A central component of the program is student leadership. Prior to the event, student-athletes, coaches, and Athletics staff participated in facilitation trainings led by The Block, practicing close looking strategies and preparing to guide conversations about works of art with their peers. At the event itself, those facilitators led discussions at each artwork station.

“We set up the structure, but the facilitators ran the conversations,” said Erin Northington. “They showed real openness to trying something new and engaging thoughtfully with each work, their artists, and big ideas.”

At the event, participants shared written reflections and took part in a collaborative voting process, using colorful pom poms each to indicate which artworks resonated most strongly. Responses were widely distributed rather than converging on one favorite, reflecting the range of perspectives participants brought to the experience.

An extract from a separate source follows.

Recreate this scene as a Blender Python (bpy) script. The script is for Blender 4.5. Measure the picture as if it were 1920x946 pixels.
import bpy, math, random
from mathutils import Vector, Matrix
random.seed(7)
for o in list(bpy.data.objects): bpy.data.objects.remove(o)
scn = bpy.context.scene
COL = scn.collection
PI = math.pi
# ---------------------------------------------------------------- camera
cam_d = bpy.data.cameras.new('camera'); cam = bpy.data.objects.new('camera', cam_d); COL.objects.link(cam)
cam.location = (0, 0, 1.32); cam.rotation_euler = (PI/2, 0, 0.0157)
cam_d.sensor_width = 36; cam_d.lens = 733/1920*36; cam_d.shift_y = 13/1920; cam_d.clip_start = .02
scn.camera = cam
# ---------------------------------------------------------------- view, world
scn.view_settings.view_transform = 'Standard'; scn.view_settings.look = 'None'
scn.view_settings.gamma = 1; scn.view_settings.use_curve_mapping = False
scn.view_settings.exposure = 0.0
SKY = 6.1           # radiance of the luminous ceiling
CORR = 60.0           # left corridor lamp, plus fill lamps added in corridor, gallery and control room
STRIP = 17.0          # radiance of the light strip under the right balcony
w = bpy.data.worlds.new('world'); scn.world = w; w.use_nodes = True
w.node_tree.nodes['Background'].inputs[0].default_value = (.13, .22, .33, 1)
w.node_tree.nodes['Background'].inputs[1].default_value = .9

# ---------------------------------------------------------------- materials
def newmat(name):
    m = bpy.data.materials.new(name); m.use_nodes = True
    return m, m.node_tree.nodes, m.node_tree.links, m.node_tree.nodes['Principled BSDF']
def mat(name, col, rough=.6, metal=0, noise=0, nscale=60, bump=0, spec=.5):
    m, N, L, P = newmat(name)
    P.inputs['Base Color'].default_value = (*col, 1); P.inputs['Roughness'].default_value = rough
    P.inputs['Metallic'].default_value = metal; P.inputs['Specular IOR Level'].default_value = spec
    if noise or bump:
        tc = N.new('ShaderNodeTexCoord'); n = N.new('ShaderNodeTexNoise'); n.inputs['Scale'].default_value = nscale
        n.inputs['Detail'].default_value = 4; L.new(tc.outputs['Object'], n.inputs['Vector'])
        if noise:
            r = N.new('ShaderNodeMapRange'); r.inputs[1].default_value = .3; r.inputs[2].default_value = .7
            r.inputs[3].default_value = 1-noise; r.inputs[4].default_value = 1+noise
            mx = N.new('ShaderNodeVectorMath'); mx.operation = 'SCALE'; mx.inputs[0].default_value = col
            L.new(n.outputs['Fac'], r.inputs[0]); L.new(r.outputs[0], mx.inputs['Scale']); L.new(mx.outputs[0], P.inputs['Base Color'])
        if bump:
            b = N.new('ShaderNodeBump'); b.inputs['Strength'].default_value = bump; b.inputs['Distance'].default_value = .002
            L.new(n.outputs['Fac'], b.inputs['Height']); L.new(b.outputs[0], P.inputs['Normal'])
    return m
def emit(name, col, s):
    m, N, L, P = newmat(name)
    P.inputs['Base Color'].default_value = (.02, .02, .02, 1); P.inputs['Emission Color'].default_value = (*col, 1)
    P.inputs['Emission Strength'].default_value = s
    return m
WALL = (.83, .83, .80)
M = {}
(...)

Insights from these conversations will inform how selected works from the Block’s collection are presented in the Living Room in Fall 2026, including reflection prompts shaped directly by student dialogue.

“It’s meaningful when people know their peers helped shape the questions they’re engaging with,” Northington added. “It extends the conversation beyond the event itself.”

Expanding Visibility Across Campus

The partnership extended beyond the Reframe event itself when Northwestern Athletics highlighted the collaboration during a recent men’s basketball game. Dwight White II was recognized on court for his leadership in the arts and his role in shaping the partnership between Athletics and The Block Museum.

Artworks from The Block appeared on digital screens throughout the arena concourse, an information table introduced fans to the collaboration, and White’s own artistic work was also featured. The recognition provided a highly visible moment to share a partnership that often unfolds privately through smaller conversations, teaching moments, and sustained engagement over many years.

Planning is underway for the Fall 2026 Living Room installation, with insights from Reframe continuing to shape artwork selection and interpretation. More broadly, The Block Museum and Northwestern Athletics see the partnership as an ongoing opportunity to connect art, student life, and campus community in meaningful ways.